Artificial Intelligence, Cognitive Computing… how confusing!

Creating machines that resemble humans has always been “a fantasy” typical of mankind. In fact, the first automatons – which were mechanical clockwork systems capable of performing certain activities typical of human beings, such as playing the piano or drawing – date as far back as the early 18th century. But, as we already mentioned, it wasn’t until the mid-20th century that talk about Artificial Intelligence began, referred to as a computer’s ability to perform functions and thought processes typical of the human mind. Beyond ethical and social aspects, in purely computer science-related terms, AI is the discipline that encompasses the theories and practical techniques for developing algorithms that enable machines (especially “calculators’) to show intelligent activity, at least in specific domains and fields of application.

One of the most conspicuous critical issues is the formal definition of man’s functions to do with synthetic/abstract reasoning, meta-reasoning and learning (since it is still not fully understood today how the human brain actually works), in order to create computational models capable of implementing such forms of reasoning and learning. And Machine Learning was born in the late 1950s as a “sub-discipline” of AI exactly to seek to address such issues. It deals with the study and modelling of algorithms that are able to learn from data, extrapolating new knowledge from them. In other words, systems that are able to learn autonomously on the basis of observation, thus paving the way for Cognitive Computing, seen as technological platforms based on the scientific disciplines of Artificial Intelligence (including Machine Learning and Deep Learning) and Signal Processing.

Therefore, Cognitive Computing deals with technological platforms that are capable of learning autonomously (Machine Learning), reasoning, understanding, processing and using natural human language, including visual and dialectical abilities (NLP – Natural Language Processing).

The current “state of the art”: Machine Learning Vs Deep Learning

The true turning point is marked by the maturity of Machine Learning systems: during the “first stage” of so-called intelligent systems, machines still had to be programmed and “instructed” how to behave in a way similar to the human mind.

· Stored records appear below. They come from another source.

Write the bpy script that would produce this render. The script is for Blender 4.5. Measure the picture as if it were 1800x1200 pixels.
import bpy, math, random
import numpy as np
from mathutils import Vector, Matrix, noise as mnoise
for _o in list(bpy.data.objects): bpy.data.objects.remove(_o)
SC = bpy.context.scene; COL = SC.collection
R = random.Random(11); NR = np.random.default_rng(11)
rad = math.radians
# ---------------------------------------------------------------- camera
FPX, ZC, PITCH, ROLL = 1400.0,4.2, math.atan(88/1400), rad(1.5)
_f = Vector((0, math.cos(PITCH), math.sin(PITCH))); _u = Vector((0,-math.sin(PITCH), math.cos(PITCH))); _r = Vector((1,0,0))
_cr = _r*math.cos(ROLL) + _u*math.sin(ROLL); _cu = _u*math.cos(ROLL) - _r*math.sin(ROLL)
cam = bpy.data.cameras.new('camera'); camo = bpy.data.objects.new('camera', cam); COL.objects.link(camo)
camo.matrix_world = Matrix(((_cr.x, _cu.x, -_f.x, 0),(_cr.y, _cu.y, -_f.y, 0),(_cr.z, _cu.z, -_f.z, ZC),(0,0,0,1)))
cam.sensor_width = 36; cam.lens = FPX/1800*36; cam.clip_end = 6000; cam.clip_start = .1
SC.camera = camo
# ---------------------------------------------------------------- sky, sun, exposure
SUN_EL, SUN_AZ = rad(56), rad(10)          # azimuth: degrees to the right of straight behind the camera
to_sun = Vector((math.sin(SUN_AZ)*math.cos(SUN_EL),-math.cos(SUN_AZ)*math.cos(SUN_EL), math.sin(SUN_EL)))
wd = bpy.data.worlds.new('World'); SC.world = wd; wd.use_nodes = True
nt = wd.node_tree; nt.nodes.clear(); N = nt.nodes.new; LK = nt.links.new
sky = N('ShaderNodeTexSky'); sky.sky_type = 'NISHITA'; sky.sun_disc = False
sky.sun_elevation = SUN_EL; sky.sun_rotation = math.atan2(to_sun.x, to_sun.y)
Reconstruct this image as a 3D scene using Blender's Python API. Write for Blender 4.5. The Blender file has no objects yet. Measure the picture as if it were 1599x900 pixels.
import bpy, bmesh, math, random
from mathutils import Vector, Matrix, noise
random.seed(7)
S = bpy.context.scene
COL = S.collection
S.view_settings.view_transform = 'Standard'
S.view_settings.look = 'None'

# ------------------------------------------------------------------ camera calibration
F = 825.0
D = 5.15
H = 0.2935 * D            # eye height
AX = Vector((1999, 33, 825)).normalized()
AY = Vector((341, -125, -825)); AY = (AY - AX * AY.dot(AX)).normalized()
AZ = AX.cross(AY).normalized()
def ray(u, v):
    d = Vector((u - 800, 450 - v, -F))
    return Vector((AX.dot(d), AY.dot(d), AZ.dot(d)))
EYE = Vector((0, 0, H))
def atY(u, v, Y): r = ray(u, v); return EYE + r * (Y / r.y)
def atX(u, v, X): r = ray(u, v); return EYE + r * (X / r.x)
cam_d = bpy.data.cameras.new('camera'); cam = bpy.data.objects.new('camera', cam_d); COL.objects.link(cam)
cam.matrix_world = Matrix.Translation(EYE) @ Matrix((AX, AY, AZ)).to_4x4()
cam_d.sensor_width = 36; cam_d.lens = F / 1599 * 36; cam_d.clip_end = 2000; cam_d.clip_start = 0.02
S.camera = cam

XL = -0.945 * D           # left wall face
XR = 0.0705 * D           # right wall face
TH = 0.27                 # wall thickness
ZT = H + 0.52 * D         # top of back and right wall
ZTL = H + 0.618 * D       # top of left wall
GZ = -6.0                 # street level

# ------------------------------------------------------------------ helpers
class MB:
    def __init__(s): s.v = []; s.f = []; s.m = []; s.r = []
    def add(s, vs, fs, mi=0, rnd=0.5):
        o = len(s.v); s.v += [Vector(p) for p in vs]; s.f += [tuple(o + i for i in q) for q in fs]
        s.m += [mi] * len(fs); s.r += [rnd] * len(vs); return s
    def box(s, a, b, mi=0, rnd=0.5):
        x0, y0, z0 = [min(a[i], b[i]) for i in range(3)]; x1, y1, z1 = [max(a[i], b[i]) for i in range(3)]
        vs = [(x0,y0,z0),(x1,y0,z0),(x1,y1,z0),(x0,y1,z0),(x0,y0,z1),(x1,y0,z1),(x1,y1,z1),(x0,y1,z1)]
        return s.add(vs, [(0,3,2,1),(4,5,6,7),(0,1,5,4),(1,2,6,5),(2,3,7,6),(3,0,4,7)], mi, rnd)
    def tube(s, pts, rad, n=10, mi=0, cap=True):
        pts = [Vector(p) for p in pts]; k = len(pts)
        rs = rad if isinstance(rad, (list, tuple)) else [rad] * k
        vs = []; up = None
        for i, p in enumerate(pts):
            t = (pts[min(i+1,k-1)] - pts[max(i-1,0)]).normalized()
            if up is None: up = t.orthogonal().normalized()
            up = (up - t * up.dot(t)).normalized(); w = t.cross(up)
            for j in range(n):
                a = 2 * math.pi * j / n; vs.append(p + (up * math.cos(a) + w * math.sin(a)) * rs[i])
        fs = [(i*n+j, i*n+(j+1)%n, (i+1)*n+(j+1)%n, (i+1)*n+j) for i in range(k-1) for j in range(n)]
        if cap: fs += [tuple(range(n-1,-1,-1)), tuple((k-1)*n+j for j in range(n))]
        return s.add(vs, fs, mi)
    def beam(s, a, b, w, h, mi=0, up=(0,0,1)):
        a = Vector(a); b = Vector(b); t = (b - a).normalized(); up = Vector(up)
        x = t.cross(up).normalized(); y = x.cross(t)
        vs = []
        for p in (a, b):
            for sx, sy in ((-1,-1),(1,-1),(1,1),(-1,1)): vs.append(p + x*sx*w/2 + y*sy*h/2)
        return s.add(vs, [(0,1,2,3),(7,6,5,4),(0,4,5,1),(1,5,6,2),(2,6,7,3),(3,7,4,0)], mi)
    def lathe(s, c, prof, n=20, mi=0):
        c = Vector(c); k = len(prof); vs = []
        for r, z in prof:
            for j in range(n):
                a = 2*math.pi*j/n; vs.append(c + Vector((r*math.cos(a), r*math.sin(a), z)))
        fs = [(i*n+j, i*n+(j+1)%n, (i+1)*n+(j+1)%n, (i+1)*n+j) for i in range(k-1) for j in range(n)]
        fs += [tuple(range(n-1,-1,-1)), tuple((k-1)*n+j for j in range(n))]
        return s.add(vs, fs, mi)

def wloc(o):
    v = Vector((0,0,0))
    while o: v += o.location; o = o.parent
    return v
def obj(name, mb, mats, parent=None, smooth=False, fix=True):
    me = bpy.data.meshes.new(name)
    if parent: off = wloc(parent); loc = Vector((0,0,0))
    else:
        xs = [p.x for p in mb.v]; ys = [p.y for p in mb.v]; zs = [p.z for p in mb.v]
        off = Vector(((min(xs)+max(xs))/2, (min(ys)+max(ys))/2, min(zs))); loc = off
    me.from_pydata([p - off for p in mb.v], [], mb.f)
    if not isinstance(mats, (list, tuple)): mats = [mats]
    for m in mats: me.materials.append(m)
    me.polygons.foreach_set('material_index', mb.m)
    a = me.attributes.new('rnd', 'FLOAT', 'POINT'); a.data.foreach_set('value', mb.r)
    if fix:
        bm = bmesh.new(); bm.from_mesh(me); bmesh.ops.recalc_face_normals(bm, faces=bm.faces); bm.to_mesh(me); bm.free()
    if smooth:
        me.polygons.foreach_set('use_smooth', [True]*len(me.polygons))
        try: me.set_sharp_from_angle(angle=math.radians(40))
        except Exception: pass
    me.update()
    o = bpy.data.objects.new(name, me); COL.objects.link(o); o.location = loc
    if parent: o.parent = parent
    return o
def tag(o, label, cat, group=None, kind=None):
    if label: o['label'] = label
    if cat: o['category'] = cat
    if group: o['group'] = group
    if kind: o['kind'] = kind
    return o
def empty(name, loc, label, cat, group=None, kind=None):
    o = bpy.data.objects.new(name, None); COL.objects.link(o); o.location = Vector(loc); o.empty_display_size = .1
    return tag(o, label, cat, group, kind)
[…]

“Stage 2” is where Machine Learning draws closer to Artificial Intelligence. By “dusting off” the key principles of neural networks, it paves the way for Deep Learning: unlike the former, which collect and “channel” huge amounts of data that can be used through algorithmic models that “teach” machines to recognise patterns and then process and analyse such data, the latter are systems that simulate the human cognitive process, “learn” more quickly and, above all, aggregate data hierarchically (i.e. they are organised according to different levels of abstraction: different “layers” of neural networks allow data to be directed to growing progressive levels), an ability that, so far, has been “restricted” to humans.

From the perspective of computer science, today, many experts distinguish between “weak AI” and “strong AI”: the former, also known as “narrow AI”, identifies the so-called “weak” and non-sentient systems, focused on a very precise task (the Siri application is a good example of this because, while understanding natural language, it operates in a pre-set topic area and is not capable of self-learning); the second area, instead, includes self-learning machines equipped with senses and mind, which allow them to apply artificial intelligence in a “general purpose” manner to solve any kind of issue. An example of “strong AI” is provided by Google which, in 2014, acquired the company DeepMind. Google DeepMind has implemented an algorithm of a multi-level neural network in which the decision-making process is carried out hierarchically by aggregating basic information processed by the lowest level neural networks (the operating model, albeit “rudimentary”, is indeed that of the human brain), without being specifically instructed in advance, therefore without imposing an algorithmic logic within the system. The system operates through self-learning by observing and experiencing: in the case of the Go game, AlphaGo (the DeepMind based system) first observed players, then learned how to play until it improved its skills, eventually beating the person considered the top game expert.